Une dette astronomique
A l'époque, «si vous ne suiviez pas les instructions, il risquait de vous arriver quelque chose. Ce n'était pas le genre d'instructions que vous pouviez remettre en cause», a dit M.Cham devant une commission d'enquête, en soulignant que les prêts n'avaient jamais été remboursés.
 
D'un point de vue économique, la vente des reliques de Yahya Jammeh est plus symbolique qu'autre chose. Pas de quoi rembourser une dette représentant jusqu'à 130% du PIB, selon le Fonds Monétaire International qui prévient que le chiffre pourrait être encore plus élevé après l'examen des comptes des entreprises publiques. Malgré tout, avec une croissance de 3,5% et une inflation en baisse, tout n'est pas noir en Gambie.

D'un point de vue politique, l'initiative s'analyse comme la volonté d'effacer ce qui a nui au pays et d'ouvrir un nouveau chapitre.

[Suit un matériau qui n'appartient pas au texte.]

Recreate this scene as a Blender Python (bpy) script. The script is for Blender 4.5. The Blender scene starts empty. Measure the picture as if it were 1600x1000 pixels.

Mais alors, comment comprendre la nomination par le président gambien, le 30 juin 2018, de deux anciens ministres de l'ère Jammeh? Et non des moindres. Celui des Finances et celui des Affaires étrangères nommés aux mêmes fonctions prestigieuses! L'information twittée par la présidence sans explication indiquait que la décision entrait «immédiatement en vigueur».

De son exil, l'ex-président autocrate a dû savourer l'événement.